Problem statement -> Everything from the first line of the data through the line with "from mathutils import Vector, Matrix" is to be echoed exactly, minus the pictures.

Material ->
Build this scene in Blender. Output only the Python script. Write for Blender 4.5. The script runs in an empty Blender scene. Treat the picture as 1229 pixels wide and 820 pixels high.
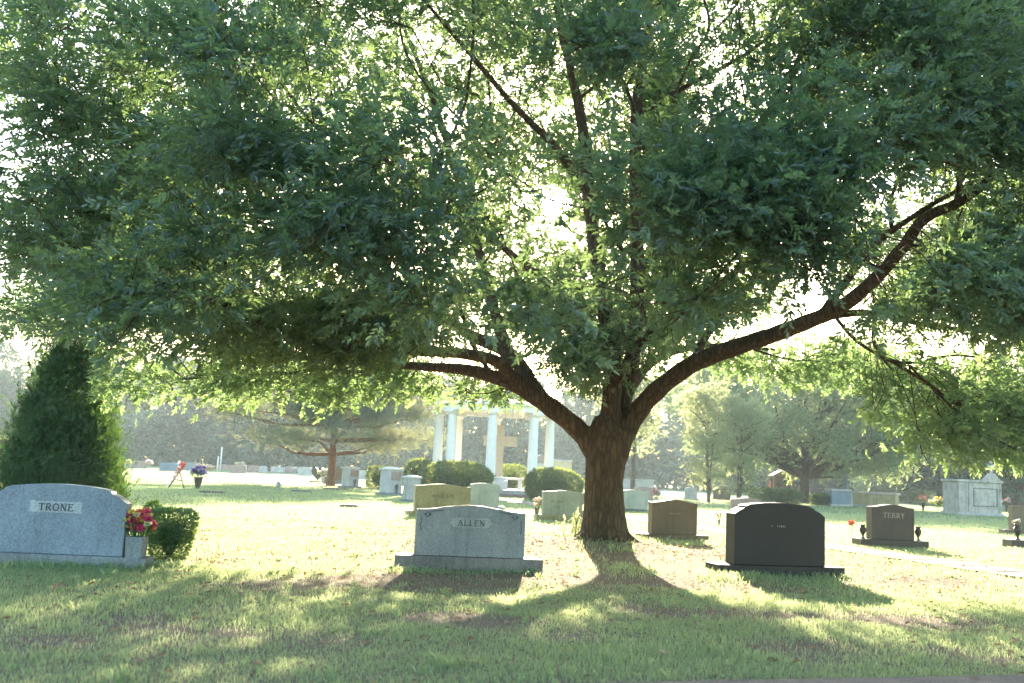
import bpy, math, random
import numpy as np
from mathutils import Vector, Matrix

# ------------------------------------------------------------------ camera, sky, sun, exposure
sc = bpy.context.scene
col = sc.collection
F_PX, CAM_H = 1195.0, 1.35
ROLL = math.atan(.0457)
PITCH = math.atan(158.8 / 1195)
PW, PH = 1229.0, 820.0
_c, _s = math.cos(ROLL), math.sin(ROLL)
_fw = Vector((0, math.cos(PITCH), math.sin(PITCH)))
_up = Vector((0, -math.sin(PITCH), math.cos(PITCH)))
_rt = Vector((1, 0, 0))
IMG_R = _rt * _c + _up * _s
IMG_U = -_rt * _s + _up * _c


def ray(x, y):
    return IMG_R * ((x - 614.5) / F_PX) + IMG_U * ((410 - y) / F_PX) + _fw


def gp(x, y):
    d = ray(x, y)
    t = CAM_H / -d.z
    return Vector((d.x * t, d.y * t, 0))


def at(x, y, Y):
    d = ray(x, y)
    t = Y / d.y
    return Vector((d.x * t, Y, CAM_H + d.z * t))


def project(P):
    """world points (n,3) -> photo pixels"""
    Q = P - np.array([0, 0, CAM_H])
    fx = Q @ np.array(IMG_R); fy = Q @ np.array(IMG_U); fz = Q @ np.array(_fw)
    fz = np.maximum(fz, .01)
    return 614.5 + fx / fz * F_PX, 410 - fy / fz * F_PX


cam_d = bpy.data.cameras.new('camera')
cam = bpy.data.objects.new('camera', cam_d)
col.objects.link(cam)
M = Matrix((IMG_R, IMG_U, -_fw)).transposed().to_4x4()
M.translation = (0, 0, CAM_H)
cam.matrix_world = M
cam_d.sensor_width = 36
cam_d.lens = 35
cam_d.clip_end = 3000
cam_d.dof.use_dof = True
cam_d.dof.focus_distance = 16.5
cam_d.dof.aperture_fstop = 2.0
sc.camera = cam

SUN = ray(667, 240).normalized()
EL = math.asin(SUN.z)
AZ = math.atan2(SUN.x, SUN.y)          # from +Y towards +X
w = bpy.data.worlds.new('World')
sc.world = w
w.use_nodes = True
nt = w.node_tree
bg = nt.nodes['Background']
sky = nt.nodes.new('ShaderNodeTexSky')
sky.sky_type = 'NISHITA'
sky.sun_disc = False
sky.sun_elevation = EL
sky.sun_rotation = AZ
sky.dust_density = 1.6
sky.air_density = 1.3
sky.ozone_density = 1.6
nt.links.new(sky.outputs[0], bg.inputs[0])
bg.inputs[1].default_value = .115
# the bright hazy ring of sky round the sun, and its disc
tc = nt.nodes.new('ShaderNodeTexCoord')
dp = nt.nodes.new('ShaderNodeVectorMath'); dp.operation = 'DOT_PRODUCT'
dp.inputs[1].default_value = SUN
nt.links.new(tc.outputs['Generated'], dp.inputs[0])
rp = nt.nodes.new('ShaderNodeMapRange')
rp.inputs['From Min'].default_value = math.cos(math.radians(1.0))
rp.inputs['From Max'].default_value = math.cos(math.radians(.5))
rp.inputs['To Min'].default_value = 0
rp.inputs['To Max'].default_value = 30
nt.links.new(dp.outputs['Value'], rp.inputs['Value'])
pw = nt.nodes.new('ShaderNodeMath'); pw.operation = 'MAXIMUM'; pw.inputs[1].default_value = 0
nt.links.new(dp.outputs['Value'], pw.inputs[0])
p2 = nt.nodes.new('ShaderNodeMath'); p2.operation = 'POWER'; p2.inputs[1].default_value = 900
nt.links.new(pw.outputs[0], p2.inputs[0])
ad = nt.nodes.new('ShaderNodeMath'); ad.operation = 'MULTIPLY_ADD'; ad.inputs[1].default_value = 1.2
nt.links.new(p2.outputs[0], ad.inputs[0]); nt.links.new(rp.outputs[0], ad.inputs[2])
bg2 = nt.nodes.new('ShaderNodeBackground')
bg2.inputs[0].default_value = (1, .93, .78, 1)
nt.links.new(ad.outputs[0], bg2.inputs[1])
ash = nt.nodes.new('ShaderNodeAddShader')
nt.links.new(bg.outputs[0], ash.inputs[0]); nt.links.new(bg2.outputs[0], ash.inputs[1])
nt.links.new(ash.outputs[0], nt.nodes['World Output'].inputs[0])

sun_d = bpy.data.lights.new('sun', 'SUN')
sun_d.energy = 5.0
sun_d.angle = math.radians(.5)
sun_d.color = (1, .875, .68)
sun = bpy.data.objects.new('sun', sun_d)
sun.rotation_mode = 'QUATERNION'
sun.rotation_quaternion = SUN.to_track_quat('Z', 'Y')
col.objects.link(sun)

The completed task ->
Build this scene in Blender. Output only the Python script. Write for Blender 4.5. The script runs in an empty Blender scene. Treat the picture as 1229 pixels wide and 820 pixels high.
import bpy, math, random
import numpy as np
from mathutils import Vector, Matrix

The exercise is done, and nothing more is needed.